In Revolutionary Road, she is reunited with her screen partner, Leonardo DiCaprio and is directed by her husband Sam Mendes. They play April and Frank Wheeler, in this adaptation of Richard Yates novel set in 1950’s suburbia. Out in Connecticut, the Wheeler’s appear to have an idyllic life: a handsome couple with a wonderful house, two young children. Frank has a solid job he commutes to in New York City and April plays the proud housewife, after a failed attempt at a career in acting. As in Mendes’ American Beauty, scratch beneath the surface and middle-class life is an emotional mess waiting to erupt like a burst water main.
Frank hates his job and trundles to his work booth, in memorably shot scenes, with thousands of other identikit commuters and April loathes life in the ‘burbs and laments the loss of bourgeois freedoms; for both of them.
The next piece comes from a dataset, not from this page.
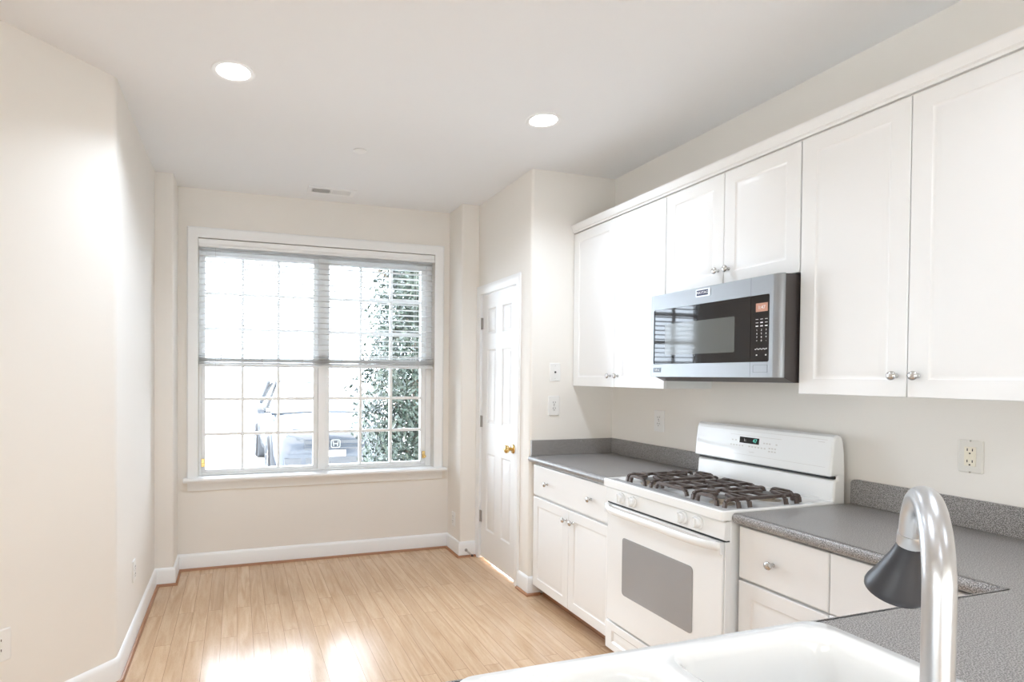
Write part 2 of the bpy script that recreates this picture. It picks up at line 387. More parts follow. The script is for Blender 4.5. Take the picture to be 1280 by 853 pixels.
# ------------------------------------------------------------------ window 1
W1 = thing('window_1', kind='structure', loc=(.636, YW, .67))
CP = [(0, 0), (.075, 0), (.075, .014), (.066, .02), (.02, .016), (.008, .012), (0, .012)]
def casing(name, x0, x1, z0, z1, y, parent, sgn=-1, wdt=.075):
    """three-sided casing (left, head, right) in the XZ plane at y, proud towards sgn*y"""
    bm = B(); path = [(x0, z0), (x0, z1), (x1, z1), (x1, z0)]
    rings = []
    for i, (x, z) in enumerate(path):
        sx = -1 if i < 2 else 1; sz = 0 if i in (0, 3) else 1
        rings.append([bm.verts.new((x + sx*o, y + sgn*h, z + sz*o)) for o, h in CP])
    n = len(CP)
    for a, b_ in zip(rings, rings[1:]):
        for k in range(n): bm.faces.new((a[k], a[(k+1) % n], b_[(k+1) % n], b_[k]))
    bm.faces.new(rings[0]); bm.faces.new(rings[-1][::-1])
    return finish(name, bm, M_trim, parent, smooth=True, ang=25)
casing('casing', WX0, WX1, .674, WZ1, YW, W1)
bm = B(); prism(bm, [(YW-.062, .652), (YW-.066, .660), (YW-.062, .672), (YW-.055, .675), (YW+.09, .675), (YW+.09, .672), (YW, .672), (YW, .646), (YW-.058, .646)], -.372, 1.642, lambda a, b_, c: (c, a, b_))
finish('window_stool', bm, M_trim, W1, smooth=True, ang=35)
bm = B(); prism(bm, [(YW, .646), (YW-.018, .646), (YW-.018, .592), (YW-.012, .580), (YW, .578)], -.345, 1.617, lambda a, b_, c: (c, a, b_))
finish('apron', bm, M_trim, W1, smooth=True, ang=35)
# jamb frame
GY = 4.64
gL = (-.229, .569); gR = (.696, 1.460); gz0, gz1 = .715, 2.305
bm = B()
box(bm, WX0+.001, -.256, 4.60, 4.70, .676, WZ1-.001); box(bm, 1.500, WX1-.001, 4.60, 4.70, .676, WZ1-.001)
box(bm, -.256, 1.500, 4.60, 4.70, 2.345, WZ1-.001); box(bm, -.256, 1.500, 4.60, 4.70, .676, .690)
box(bm, .605, .660, 4.59, 4.70, .690, 2.345)
finish('jamb_frame', bm, M_trim, W1, bevel=.002)
def sash(g, x0, x1):
    bm = B(); z0, z1 = .690, 2.345
    box(bm, x0, g[0], 4.615, 4.665, z0, z1); box(bm, g[1], x1, 4.615, 4.665, z0, z1)
    box(bm, g[0], g[1], 4.615, 4.665, z0, gz0); box(bm, g[0], g[1], 4.615, 4.665, gz1, z1)
    s = finish('sash', bm, M_trim, W1, bevel=.003)
    bm = B(); w_ = .011
    for k in (1, 2):
        x = g[0] + (g[1]-g[0])*k/3; box(bm, x-w_, x+w_, 4.626, 4.655, gz0, gz1)
    for k in range(1, 6):
        z = gz0 + (gz1-gz0)*k/6
        for j in range(3):
            a = g[0] + (g[1]-g[0])*j/3 + (w_ if j else 0); b_ = g[0] + (g[1]-g[0])*(j+1)/3 - (w_ if j < 2 else 0)
            box(bm, a, b_, 4.628, 4.653, z-w_, z+w_)
    finish('muntin_grid', bm, M_trim, s)
    finish('pane', bx(g[0], g[1], 4.639, 4.642, gz0, gz1), M_glass, s)
    return s
sl = sash(gL, -.2555, .6045); sr = sash(gR, .6605, 1.4995)
for x, s in ((-.245, sl), (1.485, sr)):
    bm = B(); box(bm, x-.012, x+.012, 4.600, 4.6149, .74, .80); box(bm, x-.005, x+.016, 4.585, 4.600, .748, .766)
    tag(finish('sash_lock', bm, M_brass, s, bevel=.002), 'pale brass lock')

# ------------------------------------------------------------------ window blind
BL = thing('window_blind', 'white slatted blind raised halfway over the wide window', 'blind', (.636, 4.56, 2.42))
bm = B(); prism(bm, [(4.527, 2.364), (4.524, 2.37), (4.524, 2.384), (4.528, 2.389), (4.526, 2.40), (4.522, 2.412), (4.522, 2.421), (4.534, 2.421), (4.536, 2.364)], WX0+.003, WX1-.003, lambda a, b_, c: (c, a, b_))
finish('valance', bm, M_trim, BL, smooth=True, ang=40)
finish('headrail', bx(WX0+.006, WX1-.006, 4.538, 4.585, 2.38, 2.424), M_slat, BL)
bm = B()
def one_slat(z, tilt, sag=0):
    for a, b_ in ((-.025, 0), (0, .025)):
        pass
    pts = [(-.025, -.002), (-.012, .0005), (.0, .0015), (.012, .0005), (.025, -.002)]
    x0, x1 = WX0+.006, WX1-.006; ca, sa = math.cos(tilt), math.sin(tilt)
    top = [(4.562 + a*ca - h*sa, z + a*sa + h*ca) for a, h in pts]; bot = [(y, q-.0025) for y, q in top]
    prism(bm, top + bot[::-1], x0, x1, lambda a, b_, c: (c, a, b_))
zz = 2.350
while zz > 1.60: one_slat(zz, -.05 + random.uniform(-.015, .015)); zz -= .0425
for k in range(8): one_slat(1.515 + k*.0062 + random.uniform(-.001, .001), random.uniform(-.05, .02))
one_slat(1.574, -.09); one_slat(1.585, .10)
finish('slats', bm, M_slat, BL, smooth=True, ang=30)
finish('bottom_rail', prism(B(), [(4.535, 1.487), (4.535, 1.505), (4.54, 1.508), (4.585, 1.508), (4.588, 1.505), (4.588, 1.487)], WX0+.006, WX1-.006, lambda a, b_, c: (c, a, b_)), M_slat, BL, smooth=True, ang=30)
for x in (-.115, .177, .477, .781, 1.085, 1.39):
    bm = B(); tube(bm, [(x, 4.5335, 2.36), (x, 4.5335, 1.49)], .0011, 6); tube(bm, [(x, 4.5905, 2.37), (x, 4.5905, 1.49)], .0011, 6)
    for dx in (-.008, .008): tube(bm, [(x+dx, 4.532, 1.60), (x+dx*.2, 4.531, 1.55), (x+dx, 4.531, 1.50)], .0016, 6)
    finish('ladder_cord', bm, M_slat, BL)
bm = tube(B(), [(1.41, 4.527, 2.36), (1.41, 4.529, 1.9), (1.412, 4.527, 1.52)], .0016, 6); tube(bm, [(1.412, 4.527, 1.52), (1.412, 4.527, 1.48)], [.003, .006], 8)
finish('lift_cord', bm, M_slat, BL)
bm = tube(B(), [(-.155, 4.527, 2.36), (-.155, 4.527, 1.47)], .0009, 6); tube(bm, [(-.155, 4.527, 1.47), (-.155, 4.527, 1.435)], [.002, .0045], 8)
finish('pull_cord', bm, M_pale, BL)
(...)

Both flirt with infidelity in their own ways. When her plan for them to relocate to Paris, so that he can find his vocation and she can support the family, hits the rocks, their whole existence gets thrown into relief. Lovingly shot with details of 1950’s Americana, this is a strong drama with two fine performances at its heart.
Winslet is moving as an ordinary woman stifled by her circumstances. Her character’s ultimate fate is directed by the life-choices women had in that period. In spirit, she played a very similar role in Little Children. As in the earlier film, the character is not necessarily sympathetic, but feels true to life and well observed. Dicaprio is also fine, tempering his natural charm with the depth of a maturing actor.
Although Revolutionary Road is a picture which people will admire for its acting and handsomely mounted photography — it also feels slightly one-dimensional. You get the impression there was more satire and humour in Yates’ much fêted novel and whilst beautifully constructed, it has a certain shallowness at its core. If it reveals truths, they are miserable ones and you have to ask the question: could April and Frank not have found what they were looking for in America?